The 2017 Honda Civic Type R Breaks the FWD Nurburgring Record
At 7:43.80, America’s first Honda Civic Type R is now your front-wheel-drive King of the ‘Ring.


It's official. The upcoming Honda Civic Type R—America's first Type R—is the fastest front-wheel-drive production car around the Nurburgring Nordschleife. Honda's hot hatch blitzed around the 'Ring in 7 minutes 43.80 seconds, topping the previous front-wheel-drive record set by the Volkswagen GTI Clubsport S by over 3 seconds. It also marks a 7 second improvement over Honda's previous generation CTR—you know, the FK2 we never got stateside. The car's lead chassis engineer, Ryuichi Kijima, attributes the blistering time to higher cornering speeds due to "a wider track and tires, a longer wheelbase, a new multi-link suspension in the rear and optimized aerodynamics that improve stability."
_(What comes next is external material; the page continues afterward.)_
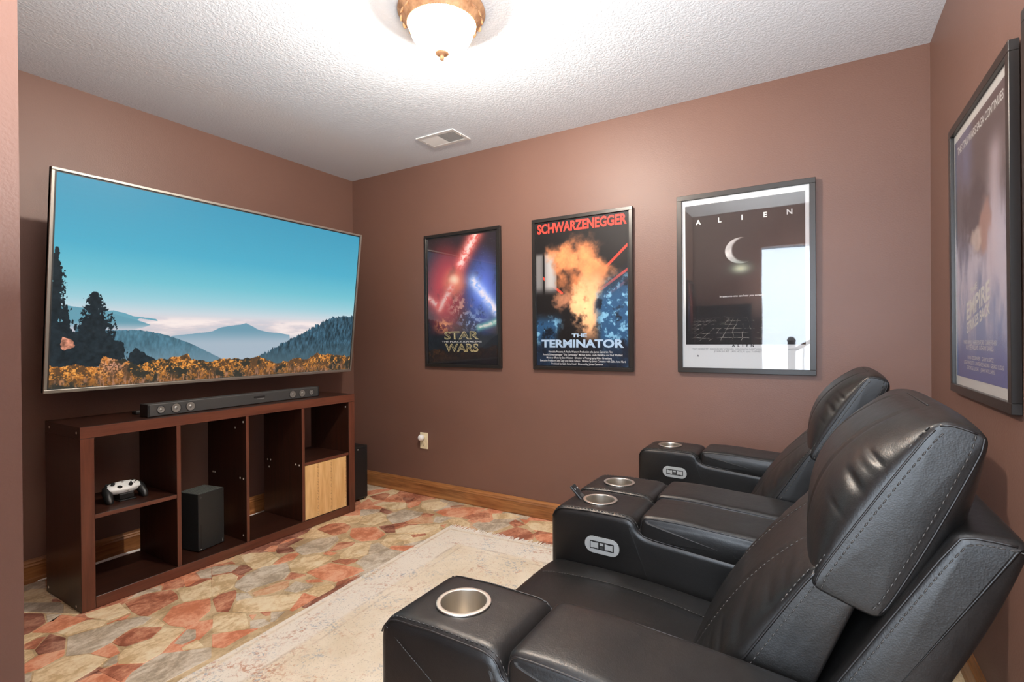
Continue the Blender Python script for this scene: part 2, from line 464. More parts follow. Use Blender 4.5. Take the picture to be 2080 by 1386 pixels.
# ------------------------------------------------------------------ flagstones
STONES = """r 728,-1865 797,-1863 828,-1845 808,-1784 785,-1706 733,-1687 667,-1681 604,-1765 618,-1847
o 942,-1833 982,-1836 1044,-1814 1068,-1790 1008,-1687 975,-1667 904,-1631 843,-1708 834,-1754 909,-1830
c 831,-1710 903,-1631 884,-1615 718,-1526 719,-1610 684,-1671 732,-1682 803,-1706
r 634,-1708 674,-1671 686,-1635 586,-1596 564,-1665 603,-1689
o 690,-1633 702,-1620 668,-1555 597,-1543 591,-1594
g 672,-1553 712,-1523 589,-1457 580,-1530
g 605,-1762 630,-1708 578,-1680 566,-1779 592,-1828
c 620,-1980 717,-1946 729,-1907 729,-1869 670,-1865 598,-1856 581,-1926 578,-1976
o 644,-2093 637,-1993 621,-1984 493,-2026 561,-2142
d 552,-2204 561,-2183 561,-2142 517,-2081 418,-2061 281,-2135
g 270,-2133 410,-2060 429,-2059 488,-2020 406,-1989 366,-1987 168,-2107
c 162,-2105 362,-1989 251,-1985 183,-1979 83,-1992 93,-2060 79,-2085
g 73,-2083 87,-2058 102,-2004 140,-1970 21,-1938 17,-2037 17,-2064
r 329,-2008 364,-1983 308,-1984 299,-1999
c 490,-2018 493,-2026 563,-1986 406,-1989
g 516,-2079 535,-2066 491,-2022 438,-2058
c 716,-2080 723,-2059 747,-1969 718,-1950 640,-1987 648,-2091
o 754,-1960 751,-1927 782,-1913 743,-1871 742,-1927 746,-1961
g 796,-2104 872,-2132 930,-2077 919,-2008 906,-1996 875,-1928 880,-1882 852,-1840 801,-1860 767,-1922 760,-1970 747,-2020 724,-2079
c 930,-1881 969,-1857 959,-1841 880,-1832 899,-1898
r 921,-2007 964,-2005 996,-1990 1017,-1915 974,-1855 897,-1900 879,-1926 906,-1996
o 939,-2077 1024,-2054 1021,-2020 966,-2008 918,-2008 930,-2077
c 1093,-2055 1168,-2004 1159,-1943 1115,-1886 1065,-1809 980,-1854 1021,-1917 1004,-1997 1034,-2030
g 1133,-1891 1168,-1878 1172,-1829 1104,-1795 1073,-1813
o 1186,-1905 1168,-1878 1140,-1902 1163,-1941
c 1213,-1896 1251,-1841 1181,-1828 1185,-1890
d 773,-2180 817,-2118 799,-2109 725,-2083 636,-2106 723,-2176
r 716,-2173 648,-2120 632,-2137 652,-2203 653,-2217
c 637,-2219 644,-2200 621,-2143 616,-2113 580,-2135 567,-2183 564,-2201
c 811,-2263 807,-2246 771,-2188 718,-2179 637,-2219
o 858,-2281 866,-2251 882,-2202 859,-2130 816,-2114 775,-2182 815,-2248 836,-2275
c 990,-2258 1093,-2185 1076,-2174 1057,-2106 1024,-2057 927,-2082 879,-2128 888,-2199 889,-2224 959,-2252
g 1069,-2089 1085,-2053 1025,-2029 1031,-2053 1057,-2086
r 1129,-2102 1215,-2093 1189,-2055 1170,-2003 1094,-2061 1067,-2107
o 1130,-2181 1221,-2128 1221,-2098 1132,-2101 1081,-2118 1086,-2177
g 1230,-2093 1344,-2026 1344,-1863 1279,-1828 1216,-1891 1159,-1943 1168,-2001 1189,-2055
g 909,-2293 956,-2253 886,-2226 865,-2282
c 716,-1351 800,-1365 828,-1286 791,-1217 693,-1196 597,-1252 591,-1308
d 808,-1437 797,-1366 728,-1352 696,-1371 732,-1435
g 683,-1507 729,-1436 700,-1376 652,-1388 589,-1456
g 899,-1520 996,-1521 987,-1482 1028,-1350 985,-1287 881,-1231 811,-1327 828,-1437 863,-1494
c 897,-1622 894,-1523 810,-1448 744,-1442 696,-1514
c 988,-1286 1058,-1260 1050,-1125 1030,-1071 944,-1086 872,-1179 908,-1240
o 854,-1263 874,-1194 839,-1130 817,-1125 786,-1160 793,-1208 833,-1283
d 741,-1186 792,-1121 718,-1091 639,-1117 708,-1179
o 703,-1182 639,-1117 604,-1138 639,-1210
r 1073,-1324 1085,-1266 991,-1291 1033,-1354
o 1173,-1265 1270,-1247 1297,-1091 1259,-1083 1072,-1121 1058,-1253
r 1164,-1091 1179,-1050 1168,-1016 1080,-1066 1066,-1108
g 1290,-1080 1307,-1008 1278,-840 1161,-961 1185,-1055
c 1092,-1068 1166,-957 1059,-817 986,-878 1039,-1031
g 1172,-954 1272,-843 1175,-826 1098,-804 1075,-846
r 941,-1053 978,-996 1000,-899 976,-865 897,-920 951,-1029
c 963,-862 883,-848 895,-902
o 920,-837 996,-843 1060,-787 1043,-694 908,-640 789,-731 870,-815
r 791,-866 818,-792 766,-710 678,-690 610,-753 621,-850
d 1029,-680 1072,-645 968,-547 910,-627
c 727,-949 739,-900 761,-867 600,-851 630,-1005
g 792,-1121 866,-1131 939,-1036 868,-887 813,-858 742,-960 750,-1091
o 641,-1059 627,-986 604,-1040 624,-1107
r 1308,-1269 1317,-1195 1309,-1129 1272,-1242 1296,-1269
p 1060,-1521 1100,-1467 1117,-1393 1063,-1343 1036,-1387 1026,-1459 1020,-1513
g 1190,-1408 1213,-1350 1203,-1316 1094,-1339 1128,-1425
c 1096,-1645 1162,-1617 1299,-1515 1269,-1441 1223,-1395 1120,-1480 1029,-1569 1052,-1615
r 1043,-1681 1087,-1655 1063,-1631 966,-1545 926,-1530 903,-1594 921,-1633
g 1026,-1589 1068,-1529 1001,-1518 961,-1548
o 1321,-1514 1312,-1381 1223,-1389 1303,-1518
c 1233,-1390 1316,-1378 1310,-1281 1262,-1268 1218,-1347
c 1183,-1776 1245,-1731 1280,-1682 1167,-1625 1074,-1668 1063,-1707
o 1283,-1830 1325,-1809 1317,-1735 1315,-1661 1253,-1722 1196,-1783
g 1290,-1685 1315,-1661 1325,-1616 1267,-1609 1232,-1650
r 1254,-1596 1267,-1583 1241,-1560 1206,-1591
o 1237,-1642 1211,-1605 1185,-1626
g 1313,-1613 1326,-1605 1294,-1529 1250,-1566
r 661,-1375 610,-1364 602,-1409
p 596,-1413 592,-1366 576,-1325 553,-1437
o 1154,-1318 1218,-1274 1173,-1265 1123,-1308
o 1006,-1059 1008,-1014 945,-1033 948,-1066
o 574,-507 599,-418 577,-328 444,-268 488,-431
r 515,-269 568,-238 509,-114 445,-105 409,-230
d 803,-442 809,-384 679,-368 714,-427
c 666,-355 788,-348 822,-291 741,-194 588,-268 581,-352
o 841,-280 859,-193 818,-123 760,-170 797,-254
d 688,-170 757,-145 720,-81 642,-126
r 642,-196 690,-182 633,-117 594,-125 602,-177
c 971,-255 1044,-188 1025,-71 936,-55 848,-147 910,-240
r 1080,-118 1169,-41 1113,-53 1054,-107
o 1154,-280 1256,-244 1306,-111 1302,-17 1233,-30 1062,-141 1047,-248
r 1356,-253 1426,-158 1373,-84 1300,-115 1262,-252
o 1395,-285 1397,-230 1323,-266
g 843,-492 961,-555 999,-491 1016,-371 986,-295 831,-311 806,-445
c 865,-632 891,-531 815,-464 739,-437 702,-551 761,-649
g 687,-537 725,-433 685,-394 572,-459 678,-565
r 1031,-367 1082,-333 1074,-280 993,-303 1008,-341
g 1209,-391 1215,-279 1172,-281 1106,-319 1157,-400
p 1048,-505 1169,-415 1094,-326 1028,-364 1011,-495
c 1278,-373 1408,-360 1371,-298 1262,-263 1209,-327
g 1494,-370 1575,-342 1604,-206 1547,-176 1395,-274 1398,-324
r 1640,-216 1685,-149 1581,-102 1576,-180
c 1452,-165 1576,-94 1586,-43 1496,-17 1391,-86
o 1681,-141 1666,-75 1599,-80
c 1757,-198 1914,-185 1822,-17 1672,-71 1681,-141
r 1673,-380 1776,-383 1833,-324 1808,-265 1735,-211 1652,-209 1608,-352
o 1856,-328 1976,-311 1907,-170 1813,-262
c 1084,-655 1210,-591 1266,-481 1221,-406 1060,-519 1039,-612
o 1278,-445 1253,-383 1232,-420
c 1165,-831 1180,-805 1211,-647 1166,-616 1058,-698 1117,-807
o 1308,-822 1315,-727 1191,-799 1207,-840
r 1216,-653 1260,-581 1238,-566 1178,-629"""
def slab(poly, z0, z1):
    """a stone: top face, small chamfer, sides"""
    cx = sum(p[0] for p in poly) / len(poly); cy = sum(p[1] for p in poly) / len(poly)
    # cut the corners so outlines look broken rather than ruled
    q = []
    n = len(poly)
    for i in range(n):
        p0, p1, p2 = (Vector(poly[i - 1]), Vector(poly[i]), Vector(poly[(i + 1) % n]))
        q.append(p1.lerp(p0, 0.05)); q.append(p1.lerp(p2, 0.05))
    out = []
    for p in q:
        d = Vector((cx, cy)) - p
        L = max(d.length, 1e-4)
        out.append((p + d / L * min(0.0012, L * 0.2), p + d / L * min(0.0026, L * 0.3)))
    bm = bmnew()
    lo = [bm.verts.new((a.x, a.y, z0)) for a, b in out]
    mid = [bm.verts.new((a.x, a.y, z1 - 0.0009)) for a, b in out]
    top = [bm.verts.new((b.x, b.y, z1)) for a, b in out]
    m = len(out)
    for i in range(m):
        j = (i + 1) % m
        bm.faces.new((lo[i], lo[j], mid[j], mid[i])); bm.faces.new((mid[i], mid[j], top[j], top[i]))
    bm.faces.new(top)
    return bm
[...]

Despite what some of you—including James May or certain Porsche execs—might feel about Nurburgring lap times, setting a record-breaking time at what is arguably the world's most demanding track is not a technical achievement to sneeze at. Perhaps Honda will show up next year with that cheaper, lighter Civic Type R and raise the FWD bar once again.
Fun fact: at 306 hp, the new Civic Type R will officially be the most powerful Honda ever sold in America. Yes, the new hybrid NSX obviously makes more power, but that's not sold as a Honda over here, now, is it?